Platón Jesús, uno de los presos, que tiene por “tocayo” suyo a Jesucristo, se acuerda, en un momento de gran desánimo, de un hombre que conoció: “Tripica de Gato era hercúleo y enorme, llegó a Tudela como forzudo de un circo y se casó con una hortelana gritona. Se metió en un litigio de linderos y perdió en abogados todos sus ahorros. Intentó ahorcarse en el dintel de casa, que cedió; luego, en un aligustre de la calle, que se dobló. Su mujer, furiosa, le gritaba: “¡Al tren! ¡Échate al tren, desgraciau!”. Tripica de Gato dudó un momento, luego se puso al hombro su soga y salió hacia las Bardenas, caminó un día entero, llegó al pinar de la Negra, escogió un pino robusto y se ahorcó”.
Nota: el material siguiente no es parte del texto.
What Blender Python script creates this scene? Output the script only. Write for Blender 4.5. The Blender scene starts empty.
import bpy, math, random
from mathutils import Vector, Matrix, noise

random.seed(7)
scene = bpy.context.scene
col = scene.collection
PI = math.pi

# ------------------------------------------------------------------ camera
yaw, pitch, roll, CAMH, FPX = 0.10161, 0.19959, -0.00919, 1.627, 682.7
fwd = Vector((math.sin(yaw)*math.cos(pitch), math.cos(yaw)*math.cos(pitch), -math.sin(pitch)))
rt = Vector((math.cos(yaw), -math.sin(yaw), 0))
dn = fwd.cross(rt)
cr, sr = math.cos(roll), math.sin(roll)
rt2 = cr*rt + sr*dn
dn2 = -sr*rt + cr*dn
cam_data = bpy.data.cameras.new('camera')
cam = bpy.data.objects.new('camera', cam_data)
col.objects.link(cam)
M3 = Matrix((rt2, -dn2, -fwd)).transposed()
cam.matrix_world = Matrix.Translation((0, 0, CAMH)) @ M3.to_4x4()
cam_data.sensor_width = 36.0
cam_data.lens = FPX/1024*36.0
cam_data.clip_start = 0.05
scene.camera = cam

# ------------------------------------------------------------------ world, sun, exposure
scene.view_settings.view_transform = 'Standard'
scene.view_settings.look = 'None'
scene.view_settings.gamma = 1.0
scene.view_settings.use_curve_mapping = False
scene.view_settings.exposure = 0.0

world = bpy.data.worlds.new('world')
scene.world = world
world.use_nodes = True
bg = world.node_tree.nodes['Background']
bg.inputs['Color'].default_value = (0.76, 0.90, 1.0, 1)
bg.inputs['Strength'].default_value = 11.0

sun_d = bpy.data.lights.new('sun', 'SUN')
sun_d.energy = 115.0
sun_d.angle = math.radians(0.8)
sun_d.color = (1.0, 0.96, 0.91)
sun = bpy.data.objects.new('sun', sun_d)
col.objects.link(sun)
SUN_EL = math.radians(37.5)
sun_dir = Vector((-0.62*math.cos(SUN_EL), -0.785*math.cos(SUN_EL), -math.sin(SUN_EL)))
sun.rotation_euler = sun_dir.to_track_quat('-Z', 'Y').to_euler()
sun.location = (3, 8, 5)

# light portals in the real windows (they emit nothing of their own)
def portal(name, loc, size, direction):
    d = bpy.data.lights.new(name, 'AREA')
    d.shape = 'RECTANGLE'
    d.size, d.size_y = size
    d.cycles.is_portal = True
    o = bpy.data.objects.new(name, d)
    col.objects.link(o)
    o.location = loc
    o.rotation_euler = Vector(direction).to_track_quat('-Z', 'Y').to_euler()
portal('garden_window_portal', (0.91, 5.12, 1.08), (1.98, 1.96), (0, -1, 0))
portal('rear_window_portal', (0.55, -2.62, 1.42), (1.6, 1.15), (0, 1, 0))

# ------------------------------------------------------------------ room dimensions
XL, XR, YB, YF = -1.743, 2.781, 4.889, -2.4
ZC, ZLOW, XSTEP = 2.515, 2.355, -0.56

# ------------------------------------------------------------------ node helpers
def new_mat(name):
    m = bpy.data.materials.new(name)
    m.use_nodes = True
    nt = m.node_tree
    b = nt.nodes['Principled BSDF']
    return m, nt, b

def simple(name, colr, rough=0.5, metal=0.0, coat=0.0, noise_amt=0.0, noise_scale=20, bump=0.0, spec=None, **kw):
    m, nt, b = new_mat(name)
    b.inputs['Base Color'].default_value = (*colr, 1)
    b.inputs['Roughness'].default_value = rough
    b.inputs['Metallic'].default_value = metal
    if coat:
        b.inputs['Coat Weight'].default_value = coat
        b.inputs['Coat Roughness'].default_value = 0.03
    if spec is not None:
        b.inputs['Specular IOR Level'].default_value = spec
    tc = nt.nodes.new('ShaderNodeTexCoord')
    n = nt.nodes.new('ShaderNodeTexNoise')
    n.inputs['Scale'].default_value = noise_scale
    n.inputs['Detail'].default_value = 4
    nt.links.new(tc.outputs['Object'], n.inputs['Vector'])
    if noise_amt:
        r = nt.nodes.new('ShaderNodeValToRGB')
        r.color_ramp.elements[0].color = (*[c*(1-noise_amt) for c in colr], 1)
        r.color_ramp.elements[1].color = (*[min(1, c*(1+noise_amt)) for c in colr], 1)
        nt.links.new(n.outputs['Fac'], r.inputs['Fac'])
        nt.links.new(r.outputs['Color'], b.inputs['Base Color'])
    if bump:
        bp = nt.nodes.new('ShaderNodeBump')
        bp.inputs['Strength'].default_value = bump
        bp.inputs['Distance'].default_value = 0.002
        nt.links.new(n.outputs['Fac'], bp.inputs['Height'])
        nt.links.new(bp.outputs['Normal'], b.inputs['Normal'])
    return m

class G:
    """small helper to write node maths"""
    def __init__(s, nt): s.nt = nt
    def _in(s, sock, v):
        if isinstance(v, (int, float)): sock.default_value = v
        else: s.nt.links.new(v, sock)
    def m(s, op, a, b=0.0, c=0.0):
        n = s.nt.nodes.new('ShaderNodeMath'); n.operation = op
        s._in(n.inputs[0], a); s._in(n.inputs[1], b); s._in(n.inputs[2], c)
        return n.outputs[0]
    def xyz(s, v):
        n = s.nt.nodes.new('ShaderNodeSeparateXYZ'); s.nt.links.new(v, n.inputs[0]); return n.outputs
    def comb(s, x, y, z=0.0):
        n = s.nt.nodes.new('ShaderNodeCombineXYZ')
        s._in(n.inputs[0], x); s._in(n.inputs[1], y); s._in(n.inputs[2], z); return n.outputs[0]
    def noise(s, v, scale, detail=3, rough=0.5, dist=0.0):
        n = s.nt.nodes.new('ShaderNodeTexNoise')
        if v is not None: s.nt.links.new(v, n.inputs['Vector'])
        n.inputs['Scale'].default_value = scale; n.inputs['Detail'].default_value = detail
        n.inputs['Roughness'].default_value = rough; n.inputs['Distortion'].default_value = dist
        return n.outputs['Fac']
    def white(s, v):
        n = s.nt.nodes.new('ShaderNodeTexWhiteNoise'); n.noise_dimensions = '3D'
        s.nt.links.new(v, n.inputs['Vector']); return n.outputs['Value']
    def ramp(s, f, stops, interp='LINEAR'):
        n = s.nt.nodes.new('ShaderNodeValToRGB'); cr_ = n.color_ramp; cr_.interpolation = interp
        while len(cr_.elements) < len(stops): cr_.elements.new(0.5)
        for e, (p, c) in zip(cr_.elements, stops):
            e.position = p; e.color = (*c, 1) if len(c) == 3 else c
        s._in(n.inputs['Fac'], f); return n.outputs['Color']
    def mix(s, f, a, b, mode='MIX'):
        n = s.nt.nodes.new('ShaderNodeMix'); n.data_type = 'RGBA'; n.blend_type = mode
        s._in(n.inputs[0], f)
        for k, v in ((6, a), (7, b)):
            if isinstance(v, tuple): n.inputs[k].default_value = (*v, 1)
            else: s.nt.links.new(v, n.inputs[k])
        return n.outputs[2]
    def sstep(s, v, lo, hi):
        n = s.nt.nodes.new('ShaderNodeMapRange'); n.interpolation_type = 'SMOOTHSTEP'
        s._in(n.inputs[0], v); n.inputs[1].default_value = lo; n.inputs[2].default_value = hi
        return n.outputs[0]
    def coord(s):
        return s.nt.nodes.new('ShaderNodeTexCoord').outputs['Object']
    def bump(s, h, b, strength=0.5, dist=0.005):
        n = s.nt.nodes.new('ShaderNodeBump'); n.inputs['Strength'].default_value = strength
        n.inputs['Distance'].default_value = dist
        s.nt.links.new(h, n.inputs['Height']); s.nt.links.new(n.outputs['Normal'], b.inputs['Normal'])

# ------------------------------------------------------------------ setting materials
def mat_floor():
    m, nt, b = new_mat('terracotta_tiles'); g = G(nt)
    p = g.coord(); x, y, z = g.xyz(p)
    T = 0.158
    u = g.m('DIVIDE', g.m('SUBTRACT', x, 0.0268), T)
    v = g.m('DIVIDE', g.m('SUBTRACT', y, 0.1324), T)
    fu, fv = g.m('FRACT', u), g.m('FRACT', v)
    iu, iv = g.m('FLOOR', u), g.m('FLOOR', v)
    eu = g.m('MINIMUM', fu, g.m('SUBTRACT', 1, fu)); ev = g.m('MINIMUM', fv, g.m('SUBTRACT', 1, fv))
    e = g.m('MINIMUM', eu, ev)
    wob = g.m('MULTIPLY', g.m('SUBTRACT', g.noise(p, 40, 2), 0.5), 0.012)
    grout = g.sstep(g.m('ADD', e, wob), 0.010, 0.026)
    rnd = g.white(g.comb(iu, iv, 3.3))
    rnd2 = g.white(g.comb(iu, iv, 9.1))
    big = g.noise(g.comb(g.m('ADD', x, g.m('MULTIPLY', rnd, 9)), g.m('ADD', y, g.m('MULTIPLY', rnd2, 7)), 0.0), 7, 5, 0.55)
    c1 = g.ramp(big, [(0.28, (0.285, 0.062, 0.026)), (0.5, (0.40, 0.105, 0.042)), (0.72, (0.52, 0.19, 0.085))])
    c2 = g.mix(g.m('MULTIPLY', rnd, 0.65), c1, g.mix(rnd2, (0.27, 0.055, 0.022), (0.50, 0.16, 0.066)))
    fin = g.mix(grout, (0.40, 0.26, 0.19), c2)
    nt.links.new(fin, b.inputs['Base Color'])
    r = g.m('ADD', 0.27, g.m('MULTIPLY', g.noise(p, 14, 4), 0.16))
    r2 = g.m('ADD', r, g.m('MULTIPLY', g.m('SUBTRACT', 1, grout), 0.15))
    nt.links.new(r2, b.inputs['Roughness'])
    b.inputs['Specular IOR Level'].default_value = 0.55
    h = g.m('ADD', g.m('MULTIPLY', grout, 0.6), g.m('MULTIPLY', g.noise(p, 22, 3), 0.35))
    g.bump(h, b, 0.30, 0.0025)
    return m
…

Hay más personajes como Tripica de Gato y más episodios como el suyo, muy negros -valle-inclanescos o solanescos también, si se quiere-, en Atravesé las Bardenas, siempre sometidos por Gil Bera al control, a la dosis precisa, a la medida exacta dentro del gran cuadro, en el que las anchas pinceladas goyescas, como los párrafos de aliento largo, se combinan a la perfección con un ritmo vivo, casi puntillista. Como el dolor, con la ternura. Estupenda novela.